== SHORT PROBLEM ==
Both boundary lines count: repeat, exactly and alone, the lines from the one containing "Model this scene" to the one containing "from mathutils.bvhtree import BVHTree", with pictures left out.

== DATA SUPPLIED ==
====

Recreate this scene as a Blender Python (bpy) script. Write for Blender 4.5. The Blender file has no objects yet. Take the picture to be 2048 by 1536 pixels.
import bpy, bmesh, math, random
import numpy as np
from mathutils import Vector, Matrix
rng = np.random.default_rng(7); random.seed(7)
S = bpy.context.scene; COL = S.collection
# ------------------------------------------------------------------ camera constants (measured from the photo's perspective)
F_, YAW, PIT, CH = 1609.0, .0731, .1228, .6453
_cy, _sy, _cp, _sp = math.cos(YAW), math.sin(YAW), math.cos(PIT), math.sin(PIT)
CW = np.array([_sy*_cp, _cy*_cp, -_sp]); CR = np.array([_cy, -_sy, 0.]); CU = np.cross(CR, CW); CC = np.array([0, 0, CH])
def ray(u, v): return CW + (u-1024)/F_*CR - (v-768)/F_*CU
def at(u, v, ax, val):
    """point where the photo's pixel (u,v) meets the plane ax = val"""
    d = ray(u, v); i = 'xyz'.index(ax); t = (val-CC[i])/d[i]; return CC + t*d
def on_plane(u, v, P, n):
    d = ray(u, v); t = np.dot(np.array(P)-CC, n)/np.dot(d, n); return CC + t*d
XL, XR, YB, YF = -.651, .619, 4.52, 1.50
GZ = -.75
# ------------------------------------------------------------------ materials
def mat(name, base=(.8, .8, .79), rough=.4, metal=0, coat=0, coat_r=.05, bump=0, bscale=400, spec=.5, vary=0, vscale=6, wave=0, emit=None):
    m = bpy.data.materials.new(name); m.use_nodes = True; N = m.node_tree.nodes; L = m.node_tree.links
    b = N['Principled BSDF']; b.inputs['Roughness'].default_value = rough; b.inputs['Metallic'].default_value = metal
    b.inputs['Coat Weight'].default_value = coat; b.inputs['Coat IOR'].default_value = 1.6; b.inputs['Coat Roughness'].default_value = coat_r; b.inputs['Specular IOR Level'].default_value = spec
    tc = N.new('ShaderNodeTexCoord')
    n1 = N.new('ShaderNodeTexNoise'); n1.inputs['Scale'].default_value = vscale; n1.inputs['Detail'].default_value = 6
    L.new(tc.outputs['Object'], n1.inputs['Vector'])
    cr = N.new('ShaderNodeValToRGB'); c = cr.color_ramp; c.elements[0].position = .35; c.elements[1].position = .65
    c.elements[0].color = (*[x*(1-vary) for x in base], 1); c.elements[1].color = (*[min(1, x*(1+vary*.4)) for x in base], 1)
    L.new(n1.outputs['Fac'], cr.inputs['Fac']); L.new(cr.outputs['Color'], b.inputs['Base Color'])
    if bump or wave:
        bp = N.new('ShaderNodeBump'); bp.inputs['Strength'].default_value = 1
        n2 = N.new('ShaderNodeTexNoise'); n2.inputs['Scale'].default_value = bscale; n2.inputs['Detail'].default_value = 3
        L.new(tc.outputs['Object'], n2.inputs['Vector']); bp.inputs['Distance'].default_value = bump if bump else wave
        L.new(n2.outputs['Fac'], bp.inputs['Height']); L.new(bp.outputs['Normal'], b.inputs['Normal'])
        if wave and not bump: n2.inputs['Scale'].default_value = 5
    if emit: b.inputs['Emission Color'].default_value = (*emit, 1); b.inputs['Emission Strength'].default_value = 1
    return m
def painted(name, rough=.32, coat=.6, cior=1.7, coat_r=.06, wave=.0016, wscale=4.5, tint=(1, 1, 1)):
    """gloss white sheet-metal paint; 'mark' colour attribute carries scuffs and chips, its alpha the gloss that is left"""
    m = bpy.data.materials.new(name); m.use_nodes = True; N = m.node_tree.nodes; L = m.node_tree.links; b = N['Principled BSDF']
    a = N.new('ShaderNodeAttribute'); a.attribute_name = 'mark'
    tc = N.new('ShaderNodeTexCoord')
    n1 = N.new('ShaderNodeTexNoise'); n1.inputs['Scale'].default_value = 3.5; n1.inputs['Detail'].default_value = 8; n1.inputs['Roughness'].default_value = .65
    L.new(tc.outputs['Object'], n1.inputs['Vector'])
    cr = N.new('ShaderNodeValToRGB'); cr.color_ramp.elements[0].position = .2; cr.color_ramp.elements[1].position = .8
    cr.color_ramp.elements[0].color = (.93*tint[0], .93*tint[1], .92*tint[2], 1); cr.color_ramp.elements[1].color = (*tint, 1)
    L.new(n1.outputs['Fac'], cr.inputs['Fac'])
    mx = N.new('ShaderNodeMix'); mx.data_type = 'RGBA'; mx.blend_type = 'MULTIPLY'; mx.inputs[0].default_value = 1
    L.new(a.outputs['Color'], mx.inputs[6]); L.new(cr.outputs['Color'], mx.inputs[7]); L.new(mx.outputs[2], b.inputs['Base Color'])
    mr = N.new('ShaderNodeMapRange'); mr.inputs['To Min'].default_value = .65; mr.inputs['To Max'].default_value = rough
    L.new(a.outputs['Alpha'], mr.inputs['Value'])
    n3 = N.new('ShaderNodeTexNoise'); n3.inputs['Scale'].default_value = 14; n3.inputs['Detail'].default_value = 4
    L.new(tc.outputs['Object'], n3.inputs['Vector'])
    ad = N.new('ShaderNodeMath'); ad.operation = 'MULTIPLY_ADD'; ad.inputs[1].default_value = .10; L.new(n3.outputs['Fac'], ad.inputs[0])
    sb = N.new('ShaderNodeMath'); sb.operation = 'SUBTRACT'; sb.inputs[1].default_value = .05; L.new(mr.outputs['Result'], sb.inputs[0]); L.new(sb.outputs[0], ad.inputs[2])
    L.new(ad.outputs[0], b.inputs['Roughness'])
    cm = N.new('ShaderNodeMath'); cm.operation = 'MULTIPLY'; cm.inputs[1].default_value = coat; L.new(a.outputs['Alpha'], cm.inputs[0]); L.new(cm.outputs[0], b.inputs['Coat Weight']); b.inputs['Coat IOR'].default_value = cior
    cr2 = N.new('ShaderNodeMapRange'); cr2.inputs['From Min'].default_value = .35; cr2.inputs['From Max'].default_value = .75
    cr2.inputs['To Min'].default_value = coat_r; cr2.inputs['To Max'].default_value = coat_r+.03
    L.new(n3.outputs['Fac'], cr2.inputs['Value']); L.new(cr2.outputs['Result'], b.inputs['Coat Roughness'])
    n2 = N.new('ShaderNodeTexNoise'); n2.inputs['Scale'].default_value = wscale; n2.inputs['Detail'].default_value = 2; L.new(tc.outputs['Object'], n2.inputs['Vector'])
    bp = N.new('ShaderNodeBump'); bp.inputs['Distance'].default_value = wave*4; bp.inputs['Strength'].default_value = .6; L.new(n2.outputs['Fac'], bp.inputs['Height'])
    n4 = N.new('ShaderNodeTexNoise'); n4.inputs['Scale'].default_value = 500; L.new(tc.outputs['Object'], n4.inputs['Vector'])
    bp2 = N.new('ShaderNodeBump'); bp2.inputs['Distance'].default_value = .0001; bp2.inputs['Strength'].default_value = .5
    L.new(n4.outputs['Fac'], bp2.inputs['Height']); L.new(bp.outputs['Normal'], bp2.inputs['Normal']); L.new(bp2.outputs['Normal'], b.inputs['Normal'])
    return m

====

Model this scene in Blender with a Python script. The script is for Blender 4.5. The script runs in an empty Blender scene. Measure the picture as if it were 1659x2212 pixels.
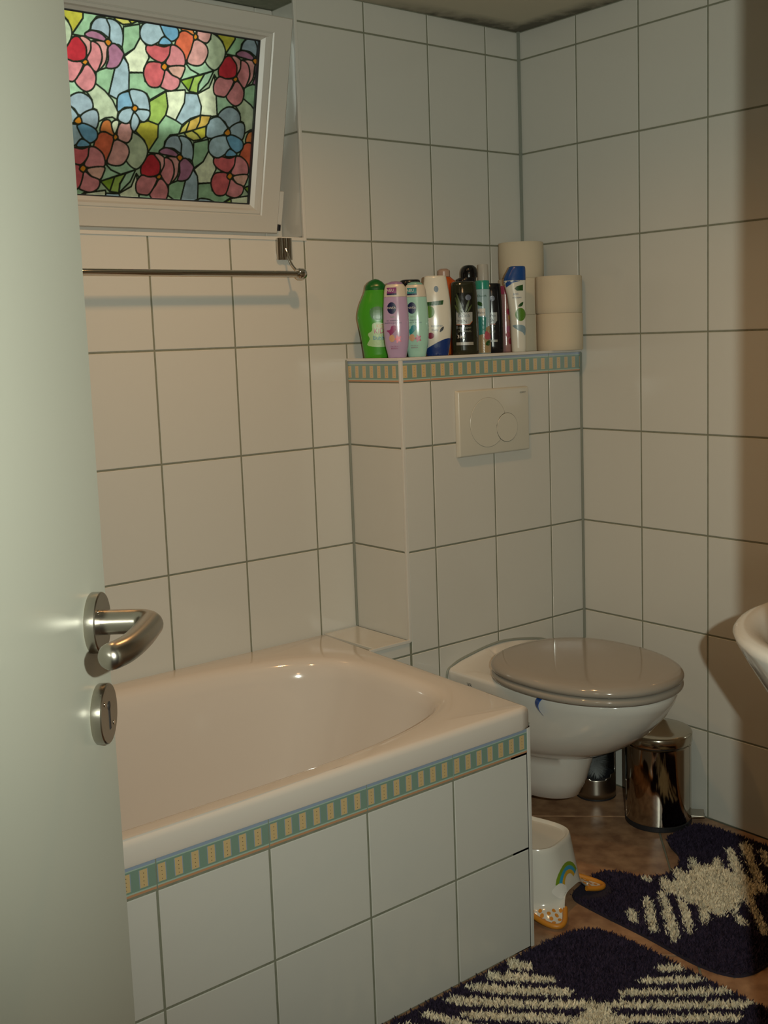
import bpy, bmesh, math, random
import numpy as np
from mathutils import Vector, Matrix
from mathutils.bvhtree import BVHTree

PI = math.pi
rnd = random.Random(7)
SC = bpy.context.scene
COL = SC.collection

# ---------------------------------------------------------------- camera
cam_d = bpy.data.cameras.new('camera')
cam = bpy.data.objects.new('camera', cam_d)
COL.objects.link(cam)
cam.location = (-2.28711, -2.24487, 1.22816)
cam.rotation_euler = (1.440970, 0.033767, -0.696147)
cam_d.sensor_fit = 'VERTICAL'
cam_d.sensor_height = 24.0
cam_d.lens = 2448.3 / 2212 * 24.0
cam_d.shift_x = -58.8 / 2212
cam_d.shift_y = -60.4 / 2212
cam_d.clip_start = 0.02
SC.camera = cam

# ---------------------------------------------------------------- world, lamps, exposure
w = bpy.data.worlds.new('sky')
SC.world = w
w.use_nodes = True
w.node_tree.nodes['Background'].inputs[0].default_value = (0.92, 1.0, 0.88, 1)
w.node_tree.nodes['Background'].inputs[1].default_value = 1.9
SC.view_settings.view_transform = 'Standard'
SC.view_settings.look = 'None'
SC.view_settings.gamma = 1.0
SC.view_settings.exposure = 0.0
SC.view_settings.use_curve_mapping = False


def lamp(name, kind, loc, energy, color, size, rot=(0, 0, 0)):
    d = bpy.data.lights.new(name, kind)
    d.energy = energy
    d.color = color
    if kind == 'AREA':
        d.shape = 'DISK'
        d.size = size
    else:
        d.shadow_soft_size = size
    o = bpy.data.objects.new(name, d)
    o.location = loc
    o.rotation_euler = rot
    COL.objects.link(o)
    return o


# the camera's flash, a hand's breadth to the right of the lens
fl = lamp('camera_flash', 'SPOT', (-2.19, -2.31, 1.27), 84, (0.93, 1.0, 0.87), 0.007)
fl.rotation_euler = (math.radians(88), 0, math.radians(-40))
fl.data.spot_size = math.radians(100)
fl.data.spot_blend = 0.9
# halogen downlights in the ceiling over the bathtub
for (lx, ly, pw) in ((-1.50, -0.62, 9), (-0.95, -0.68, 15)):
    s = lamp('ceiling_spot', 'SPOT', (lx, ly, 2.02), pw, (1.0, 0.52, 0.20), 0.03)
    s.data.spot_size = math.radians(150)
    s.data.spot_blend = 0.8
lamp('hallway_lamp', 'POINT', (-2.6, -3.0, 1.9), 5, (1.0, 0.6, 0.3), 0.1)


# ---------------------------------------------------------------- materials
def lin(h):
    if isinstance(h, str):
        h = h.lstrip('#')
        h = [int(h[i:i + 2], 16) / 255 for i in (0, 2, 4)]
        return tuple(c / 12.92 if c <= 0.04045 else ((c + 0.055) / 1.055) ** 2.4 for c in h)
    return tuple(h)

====

== WRITTEN RESPONSE ==
Model this scene in Blender with a Python script. The script is for Blender 4.5. The script runs in an empty Blender scene. Measure the picture as if it were 1659x2212 pixels.
import bpy, bmesh, math, random
import numpy as np
from mathutils import Vector, Matrix
from mathutils.bvhtree import BVHTree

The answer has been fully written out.